Brodie Thomas
Northern News Services
Published Monday, June 02, 2008
INUVIK/TUKTOYAKTUK - A call from the World Wildlife Fund (WWF) to postpone the sale of oil and gas exploration rights in the Beaufort Sea was met with cries of outrage from several Northern leaders.
The WWF has lobbied Prime Minister Stephen Harper to postpone the sale of oil and gas exploration rights until an environmental management plan is available for the region. The exploration rights are to be awarded on June 2.

Nellie Cournoyea: "The Inuvialuit are sick and tired of having their future economic well-being blindsided by southern-based environmental organizations..." |
The WWF said the sale is premature without a management plan.
"Because there is no proven technique for recovering oil from iced waters (industry and all the governments in the Arctic council acknowledge that), it is quite bizarre to think that someone would move down that path with the very real possibility of an Exon Valdez-type oil spill occurring in that area," said Pete Ewins, species conservation director with the WWF.
The first backlash came from the Inuvialuit Regional Corporation. In a strongly worded press release, IRC Chair and CEO Nellie Cournoyea made it clear what she thought of the WWF's call for postponement.
"The Inuvialuit are sick and tired of having their future economic well-being blindsided by southern-based environmental organizations that poke their self-righteous noses into someone else's backyard without either having the decency to consult with the people that live there or offer any realistic alternatives to their economic challenges," said Cournoyea.
She also blamed the WWF for playing a role in the recent move by the US government to list the polar bear as an endangered species.
"They don't want to know the facts. The argument that they had on that issue was that they've got to save the polar bear because the ice is melting and their habitat is going. Well making a few Inuit suffer from lack of opportunities is not going to save the environment. Canada has about two per cent of the (carbon) emissions of the US. If they are that worried about the environment then the areas to spend their time and effort on would probably be the US and China," said Cournoyea.
On the WWF website, the US listing of the polar bear as an endangered species is highly promoted. This despite the fact that the US clearly stated the listing would not have any bearing on its environmental policy or greenhouse gas emissions.

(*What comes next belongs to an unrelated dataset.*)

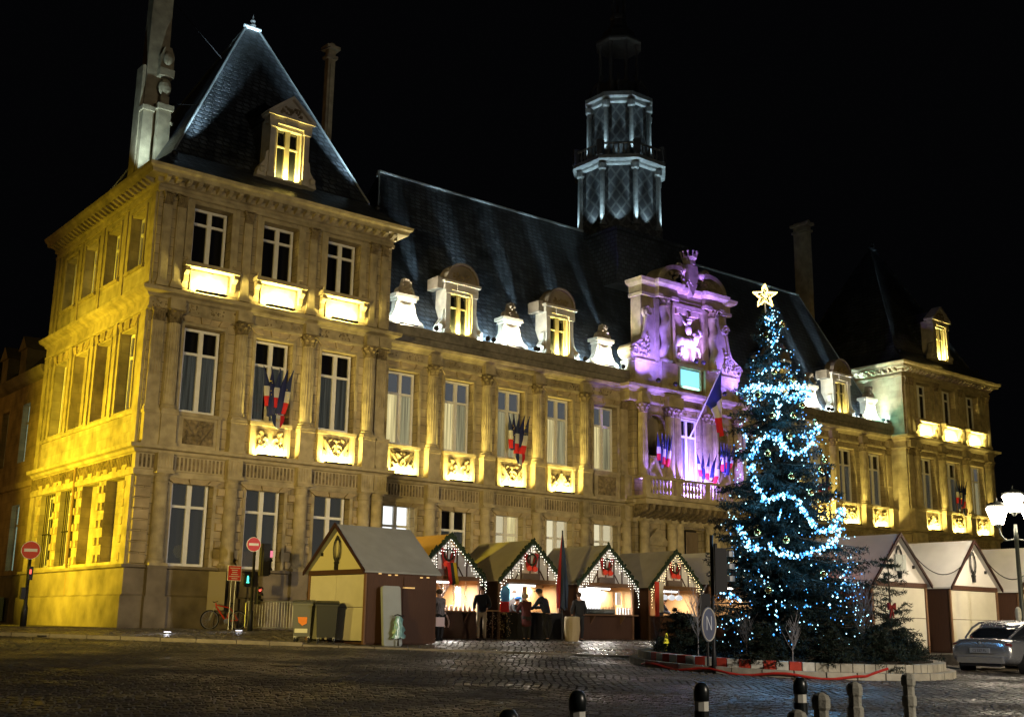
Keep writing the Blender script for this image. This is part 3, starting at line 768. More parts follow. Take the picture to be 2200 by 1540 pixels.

Cournoyea said she has never heard consultation from the WWF on this issue or any other in her time as CEO of the IRC.
Ewins denied the Inuvialuit had not been consulted on this or other issues.
"There was full consultation then and continuing through the whole of the Mackenzie pipeline hearings and the steering committee for the NWT protected areas strategy, where we sit with the Inuvialuit on the steering committee.," said Ewins.
"All of these same principals, putting planning in place before you approve major developments, are there," Ewins continued.
"So virtually every month, certainly every six months, we are jointly discussing these things at different levels in different places with people from the NWT. So it's completely false that this is new or without consultation. It has been ongoing for 10 years," Ewins insisted.
The next swipe at the WWF came from Premier Floyd Roland, who again called on southern advocacy groups to allow Northerners to govern themselves without outside interference.
"A southern-based group cannot be allowed to influence decisions concerning the future of our Northern economy," said Roland.
Tuktoyaktuk mayor Mervin Gruben also expressed outrage at the WWF and asked why the people directly affected were not consulted.
"You would think they would come and talk to us. As yet we have to hear from these environmental people. They never ever come and talk to us. I agree 100 per cent in what Nellie Cournoyea, our IRC chair says, and I as well am tired of being used as a pawn in this world of green games," said Gruben.
Gruben also expressed outrage that outsiders are trying to influence conservation methods when the Inuvialuit have always protected their land and continue to work towards conservation.
"Over the last few years we also implemented countless regulations that even we, as the caretakers of our own land, have a hard time to follow. But we do because we know it is for the better of our lands, waters and future generations," said Gruben.
Ewins said the call for a postponement was aimed at the federal government, and was not meant to discredit aboriginal or territorial conservation actions.
"We fully support the views, systems, and processes (of conservation). We support many of them financially ourselves with money we send up from southern Canada to try and fill the priority gaps without those processes because the government of Canada is not prioritizing and providing resources for those things," said Ewins.